What Cyber Shield Will Look Like
The NCSC explained the system will comprise “red” and “blue” agents to identify weaknesses and defend against threats in real time.
It will require:
- Reliable and explainable AI for cybersecurity which can be used confidently in production environments at scale
- Federated agents to run national-level operations under the control of individual organizations, and securely communicate between each other
- Agentic AI to autonomously discover and mitigate vulnerabilities “beyond human scale”
- Agentic AI to harness real-time info-sharing between organizations, in order to detect and contain adversaries
- National-level, automated scanning of critical UK IP ranges for exposed vulnerabilities
- Automated workflows for rapid, national-scale mitigations, such as automated blocking of known malicious domains and networks
Partnership Is the Only Way Forward
The NCSC admitted Cyber Shield “faces significant delivery challenges” and can only work with the help of frontier AI and critical infrastructure (CNI) providers.
The idea is to partner initially with network defenders in government and CNI to test and deploy new capabilities in targeted areas, before transitioning to deliver “commercially-scalable solutions” for national resilience.
“The UK will pioneer this approach and provide a case study to the world on how to successfully engineer and deliver the future of active cyber defence in the AI era, in a safe and secure manner, consistent with our values and policies,” it said.
Security experts welcomed the announcement, but cautioned about possible roadblocks ahead.
“Future-facing defense will not mean much if preventable weaknesses remain open, but cyber teams also cannot wait until AI-driven attacks are fully mature to start adapting,” explained AttackIQ field CISO, Pete Luban.

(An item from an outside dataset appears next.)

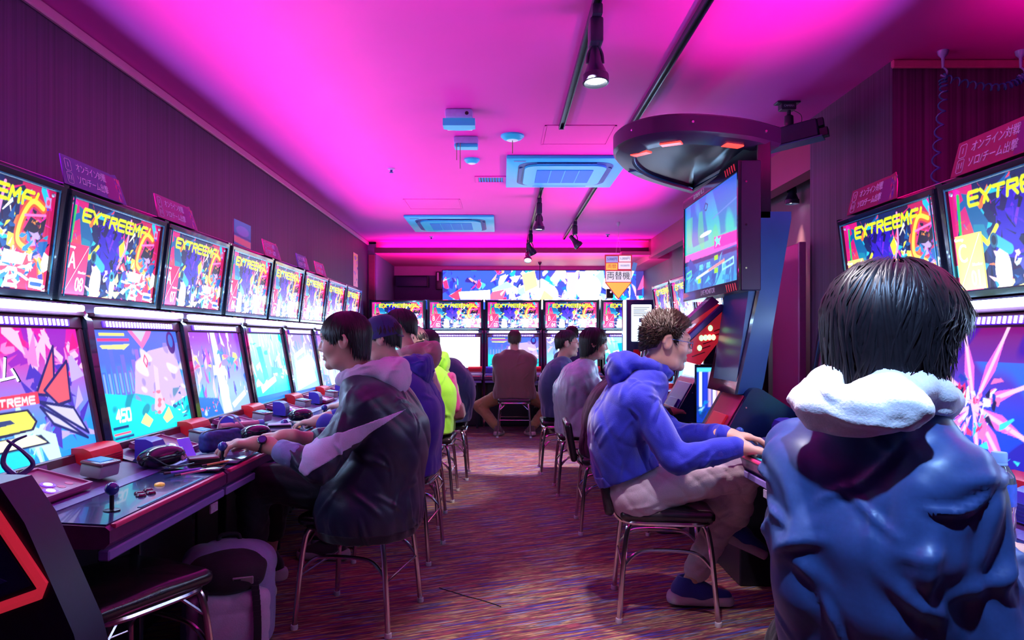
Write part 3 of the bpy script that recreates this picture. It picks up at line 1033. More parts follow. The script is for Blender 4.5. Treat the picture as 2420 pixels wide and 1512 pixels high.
def cabinet(name, label, pic, art, group, card=None, extras=True):
    """local frame: x along the row, y away from the player (0 = front edge of the deck), z up"""
    t = thing(name, label, 'arcade cabinet', group=group)
    bm = prism(B(), [(.47, 0), (.47, .58), (.44, .66), (.46, .80), (.535, 1.25), (.57, 1.335), (.93, 1.335), (.93, 0)], .02, CW - .02, XW)
    obj('body', bm, K_BODY, t)
    for x in (0.0, CW - .02):
        bm = prism(B(), [(.46, 0), (.46, .60), (.12, .665), (.12, .70), (.38, .775), (.425, .80), (.50, 1.27), (.535, 1.315), (.56, 1.335), (.60, 1.335), (.64, 1.345), (.585, 1.765), (.93, 1.765), (.93, 0)], x, x + .02, XW)
        obj('side_panel', bm, K_SIDE, t)
    # screen, its frame, the light row above it
    fr = B()
    for lo, hi in (((-.372, -.012, -.035), (.372, .03, .0)), ((-.372, -.012, .43), (.372, .03, .475)), ((-.372, -.012, 0), (-.35, .03, .43)), ((.35, -.012, 0), (.372, .03, .43))):
        bb(fr, lo, hi, .004)
    f = obj('screen_frame', fr, K_BEZEL, t); f.location = (CW / 2, .445, .815); f.rotation_euler.x = TILT
    lg = obj('frame_badge', bb(B(), (-.035, -.0145, -.026), (.035, -.011, -.010)), mat('badge_mauve', (.30, .12, .35), .4), f)
    d = meshobj('display', PICS[pic], None, t); d.location = (CW / 2, .447, .815); d.rotation_euler.x = TILT
    s = obj('led_row', bb(B(), (-.29, -.018, .436), (.29, -.010, .462), .003), E_VIOLET, t); s.location = f.location; s.rotation_euler.x = TILT
    bm = B()
    for i in range(24):
        bb(bm, (-.27 + i * .0232, -.0215, .438), (-.261 + i * .0232, -.0175, .460))
    rr = obj('led_rib', bm, E_RIB, s)
    rr['kind'] = 'stuff'
    obj('light_tube', bb(B(), (.06, .475, 1.300), (.72, .52, 1.322), .006, 2), E_TUBE, t)
    obj('tube_shelf', bb(B(), (.03, .50, 1.285), (.76, .58, 1.300), .003), K_BEZEL, t)
    # light box above
    mq = B()
    bb(mq, (-.375, .006, 0), (.375, .12, .415), .006)
    for lo, hi in (((-.375, -.014, 0), (.375, .006, .028)), ((-.375, -.014, .385), (.375, .006, .415)), ((-.375, -.014, .02), (-.357, .006, .4)), ((.357, -.014, .02), (.375, .006, .4))):
        bb(mq, lo, hi, .004)
    m = obj('light_box', mq, K_SIDE, t); m.location = (CW / 2, .640, 1.345); m.rotation_euler.x = MTILT
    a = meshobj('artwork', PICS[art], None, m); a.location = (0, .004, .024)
    for x0 in (-.352, .348):
        obj('rim_strip', bb(B(), (x0, -.0165, .02), (x0 + .004, -.012, .395)), K_RIM, m)
    obj('rim_strip', bb(B(), (-.352, -.0165, .388), (.352, -.012, .392)), K_RIM, m)
    for x in (-.335, .335):
        for z in (.045, .372):
            b = lathe(B(), [(.008, 0), (.006, -.006)], (0, 0, 0), 10, rot('X', -90))
            o = obj('bolt', b, K_WHITE, m); o.location = (x, .001, z)
    for x0, x1 in ((-.30, -.16), (-.13, .05), (.08, .28)):
        obj('grille_pocket', bb(B(), (x0, .02, -.050), (x1, .07, -.008), .006, 2), mat('pocket_navy', (.02, .04, .13), .25, var=.3), m)
    if card:
        col, letter, num = card
        c = obj('number_card', bb(B(), (-.340, -.0035, .030), (-.205, .0015, .222)), mat('card_' + col, {'red': (.80, .03, .10), 'yellow': (.95, .62, .12)}[col], .4, emis={'red': (.9, .06, .13), 'yellow': (1.0, .66, .2)}[col], estr=.55), m)
        tw = T_WHITE if col == 'red' else mat('print_cream', (.95, .9, .75), .5, emis=(1, .95, .8), estr=.8)
        lettering('Group', .018, tw, c, (-.318, -.0045, .208))
        lettering(letter, .092, tw, c, (-.305, -.0045, .155), sx=.75)
        lettering('Number', .015, tw, c, (-.235, -.0045, .115))
        lettering(num, .076, tw, c, (-.246, -.0045, .066), sx=.72)
        bm = B(); tube(bm, [(-.335, -.0042, .035), (-.21, -.0042, .216)], .0010, 4)
        obj('diagonal_line', bm, tw, c)
    # control deck
    bm = prism(B(), [(.015, .665), (0, .68), (0, .712), (.012, .722), (.205, .732), (.40, .770), (.455, .805), (.455, .72), (.30, .665)], .006, CW - .006, XW)
    obj('control_deck', bm, K_DESK, t)
    obj('deck_plate', prism(B(), [(.014, .7225), (.200, .732), (.200, .7355), (.014, .7265)], .015, CW - .015, XW), K_DECK, t)
    obj('label_strip', prism(B(), [(.205, .733), (.245, .741), (.245, .745), (.205, .737)], .02, CW - .02, XW), K_LABEL, t)
    obj('edge_strip', bb(B(), (.03, -.004, .712), (CW - .03, .012, .7255), .004, 2), K_PINK, t)
    obj('edge_light', bb(B(), (.20, .018, .7262), (CW - .16, .028, .7285)), K_CYAN, t)
    obj('lower_rail', bb(B(), (.012, .004, .632), (CW - .012, .035, .660), .004), K_LILAC, t)
    obj('support_post', bb(B(), (.70, .27, .0), (.725, .31, .665), .004), K_BODY, t)
    obj('knee_panel', bb(B(), (.03, .452, .02), (CW - .03, .469, .60), .004), K_BODY, t)
    pl = obj('sticker', bb(B(), (CW - .14, .001, .60), (CW - .08, .006, .63)), mat('sticker_grey', (.35, .30, .45), .5, var=.5, scale=90), t)
    # stick and buttons
    j = obj('joystick', lathe(B(), [(.022, .0), (.022, .003), (.006, .005), (.006, .05)], (0, 0, 0), 14), K_BLACK, t); j.location = (.155, .075, .729)
    bl = obj('ball', lathe(B(), [(.0185 * math.sin(q), .060 - .0185 * math.cos(q)) for q in np.linspace(.12, PI - .05, 11)], (0, 0, 0), 18), mat('stick_ball_blue', (.02, .06, .32), .12, var=.1, coat=.5), j)
    for x, y in ((.335, .085), (.365, .105), (.375, .075), (.41, .10)):
        b = obj('button', lathe(B(), [(.015, 0), (.015, .004), (.011, .008), (.004, .009)], (0, 0, 0), 14), mat('button_dark_red', (.12, .01, .04), .2, var=.1), t); b.location = (x, y, .7262 + .05 * (y - .02))
    b = obj('start_button', lathe(B(), [(.017, 0), (.016, .005), (.008, .009)], (0, 0, 0), 8), mat('button_yellow', (.95, .55, .06), .3, var=.1, emis=(1, .55, .1), estr=.25), t); b.location = (.495, .105, .7305)
    # card reader tray, pay terminal, speakers
    Mt = rot('X', 14)
    tr = B(); bx(tr, (0, 0, 0), (.25, .175, .018), None, .006, 2)
    for sx in (-1, 1):
        bx(tr, (sx * .121, 0, .011), (.008, .175, .008))
    for sy in (-1, 1):
        bx(tr, (0, sy * .084, .011), (.25, .008, .008))
    rd = obj('card_reader', tr, K_TRAY, t); rd.location = (.24, .335, .775); rd.rotation_euler.x = R(14)
    for k in range(4):
        a_ = k * PI / 2 + PI / 2
        cx, cy = -.03 + .042 * math.cos(a_), -.02 + .036 * math.sin(a_)
        h = obj('led_ring', lathe(B(), [(.021, .0), (.021, .0055), (.016, .006)], (cx, cy, .006), 12), E_PADHALO, rd)
        obj('led_arc', lathe(B(), [(.013, .0), (.011, .002)], (cx, cy, .0118), 10), E_PADLED, h)
    for x, y in ((.03, -.05), (.075, -.045)):
        obj('reader_icon', lathe(B(), [(.012, 0), (.012, .001)], (x, y, .009), 12), mat('icon_rose', (.75, .12, .28), .4), rd)
    pt = obj('pay_terminal', bx(B(), (0, 0, .0), (.095, .075, .042), None, .008, 2), mat('terminal_grey', (.38, .34, .42), .35, var=.1), t); pt.location = (.50, .300, .782); pt.rotation_euler = (R(9), 0, R(-8))
    obj('terminal_top', bx(B(), (0, 0, .024), (.099, .079, .012), None, .006, 2), mat('terminal_maroon', (.14, .03, .07), .25), pt)
    obj('terminal_screen', bx(B(), (0, .003, .0312), (.062, .046, .0025)), E_LCD, pt)
    for nm, x0, x1, mm in (('speaker_red', .585, .775, K_RED), ('speaker_blue', .018, .105, K_BLUE)):
        y0 = .37 if nm == 'speaker_red' else .27
        bm = prism(B(), [(y0, .752), (y0, .80), (y0 + .012, .825), (y0 + .035, .835), (y0 + .075, .835), (y0 + .075, .76)], x0, x1, XW)
        s_ = obj('speaker', bm, mm, t)
        bm = B()
        for i in range(5):
            bb(bm, (x0 + .012, y0 - .0025, .760 + i * .009), (x1 - .012, y0 + .002, .764 + i * .009))
        obj('speaker_slats', bm, mat('slat_' + nm, tuple(c * .5 for c in mm.node_tree.nodes['Mix'].inputs[6].default_value[:3]), .5), s_)
    return t


def place(t, loc, rz):
    t.location = loc
    t.rotation_euler = (0, 0, rz)
    return t


def recab(src, pic=None, art=None, label=None, group=None):
    c = copy_tree(src)
    c['label'] = label
    if group:
        c['group'] = group
    for k in c.children:
        if pic and k.name.startswith('display'):
            k.data = PICS[pic]
        if art and k.name.startswith('light_box'):
            for q in k.children:
                if q.name.startswith('artwork'):
                    q.data = PICS[art]
    return c


def set_number(c, num, letter=None):
    for k in c.children:
        if k.name.startswith('light_box'):
            for q in k.children:
                if q.name.startswith('number_card'):
                    ls = [x for x in q.children if x.name.startswith('lettering')]
                    ls.sort(key=lambda o: -o.location.z)
                    for o, body, sz in ((ls[1], letter, .092), (ls[3], num, .076)):
                        if body is None:
                            continue
                        mm = o.data.materials[0]
                        me = text_mesh(body, sz).copy(); me.materials.clear(); me.materials.append(mm); o.data = me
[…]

“The biggest challenge will be getting government, critical infrastructure and private industry to share intelligence in a way that is trusted and actionable. If bought into, Cyber Shield could give the UK a stronger foundation to spot risk earlier, validate defenses faster, and respond before attackers gain momentum.”
The NCSC is working with the Department for Science, Innovation and Technology (DSIT) to “establish pathways” for partners across industry, academia and government to join the project.